# [PROBLEM TO WORK ON]
Can the data below be echoed back word for word?

[Records from a data collection]
|---|
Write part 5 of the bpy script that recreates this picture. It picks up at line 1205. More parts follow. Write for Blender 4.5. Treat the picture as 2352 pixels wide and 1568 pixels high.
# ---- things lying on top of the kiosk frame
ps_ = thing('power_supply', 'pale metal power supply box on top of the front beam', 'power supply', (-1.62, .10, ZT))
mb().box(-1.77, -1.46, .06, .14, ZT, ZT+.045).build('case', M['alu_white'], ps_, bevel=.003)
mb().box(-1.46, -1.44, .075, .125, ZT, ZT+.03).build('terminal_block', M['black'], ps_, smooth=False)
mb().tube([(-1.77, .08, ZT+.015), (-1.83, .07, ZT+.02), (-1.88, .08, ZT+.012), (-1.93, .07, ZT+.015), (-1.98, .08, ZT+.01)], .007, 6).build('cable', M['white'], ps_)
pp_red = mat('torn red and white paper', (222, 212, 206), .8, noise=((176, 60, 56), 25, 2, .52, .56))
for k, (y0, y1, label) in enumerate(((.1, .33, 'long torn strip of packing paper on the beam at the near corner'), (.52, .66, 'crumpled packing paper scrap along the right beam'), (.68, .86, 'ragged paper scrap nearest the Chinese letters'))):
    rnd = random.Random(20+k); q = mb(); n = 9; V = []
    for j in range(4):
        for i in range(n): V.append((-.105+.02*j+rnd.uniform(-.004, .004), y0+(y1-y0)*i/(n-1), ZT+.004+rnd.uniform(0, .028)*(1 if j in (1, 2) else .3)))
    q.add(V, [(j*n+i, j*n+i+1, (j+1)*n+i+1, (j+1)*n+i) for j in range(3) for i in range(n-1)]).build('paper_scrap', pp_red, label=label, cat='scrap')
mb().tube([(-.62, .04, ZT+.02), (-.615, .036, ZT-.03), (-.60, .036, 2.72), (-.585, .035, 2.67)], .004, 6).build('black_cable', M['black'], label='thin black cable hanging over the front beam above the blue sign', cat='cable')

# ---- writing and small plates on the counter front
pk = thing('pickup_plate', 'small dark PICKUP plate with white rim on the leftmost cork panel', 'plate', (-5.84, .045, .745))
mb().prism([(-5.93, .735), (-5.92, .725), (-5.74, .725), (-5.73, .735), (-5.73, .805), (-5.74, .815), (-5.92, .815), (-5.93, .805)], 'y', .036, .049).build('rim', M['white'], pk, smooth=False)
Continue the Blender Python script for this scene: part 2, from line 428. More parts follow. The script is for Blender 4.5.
|---|
# [TASK OUTPUT]
Write part 5 of the bpy script that recreates this picture. It picks up at line 1205. More parts follow. Write for Blender 4.5. Treat the picture as 2352 pixels wide and 1568 pixels high.
# ---- things lying on top of the kiosk frame
ps_ = thing('power_supply', 'pale metal power supply box on top of the front beam', 'power supply', (-1.62, .10, ZT))
mb().box(-1.77, -1.46, .06, .14, ZT, ZT+.045).build('case', M['alu_white'], ps_, bevel=.003)
mb().box(-1.46, -1.44, .075, .125, ZT, ZT+.03).build('terminal_block', M['black'], ps_, smooth=False)
mb().tube([(-1.77, .08, ZT+.015), (-1.83, .07, ZT+.02), (-1.88, .08, ZT+.012), (-1.93, .07, ZT+.015), (-1.98, .08, ZT+.01)], .007, 6).build('cable', M['white'], ps_)
pp_red = mat('torn red and white paper', (222, 212, 206), .8, noise=((176, 60, 56), 25, 2, .52, .56))
for k, (y0, y1, label) in enumerate(((.1, .33, 'long torn strip of packing paper on the beam at the near corner'), (.52, .66, 'crumpled packing paper scrap along the right beam'), (.68, .86, 'ragged paper scrap nearest the Chinese letters'))):
    rnd = random.Random(20+k); q = mb(); n = 9; V = []
    for j in range(4):
        for i in range(n): V.append((-.105+.02*j+rnd.uniform(-.004, .004), y0+(y1-y0)*i/(n-1), ZT+.004+rnd.uniform(0, .028)*(1 if j in (1, 2) else .3)))
    q.add(V, [(j*n+i, j*n+i+1, (j+1)*n+i+1, (j+1)*n+i) for j in range(3) for i in range(n-1)]).build('paper_scrap', pp_red, label=label, cat='scrap')
mb().tube([(-.62, .04, ZT+.02), (-.615, .036, ZT-.03), (-.60, .036, 2.72), (-.585, .035, 2.67)], .004, 6).build('black_cable', M['black'], label='thin black cable hanging over the front beam above the blue sign', cat='cable')

# ---- writing and small plates on the counter front
pk = thing('pickup_plate', 'small dark PICKUP plate with white rim on the leftmost cork panel', 'plate', (-5.84, .045, .745))
mb().prism([(-5.93, .735), (-5.92, .725), (-5.74, .725), (-5.73, .735), (-5.73, .805), (-5.74, .815), (-5.92, .815), (-5.93, .805)], 'y', .036, .049).build('rim', M['white'], pk, smooth=False)
Continue the Blender Python script for this scene: part 2, from line 428. More parts follow. The script is for Blender 4.5.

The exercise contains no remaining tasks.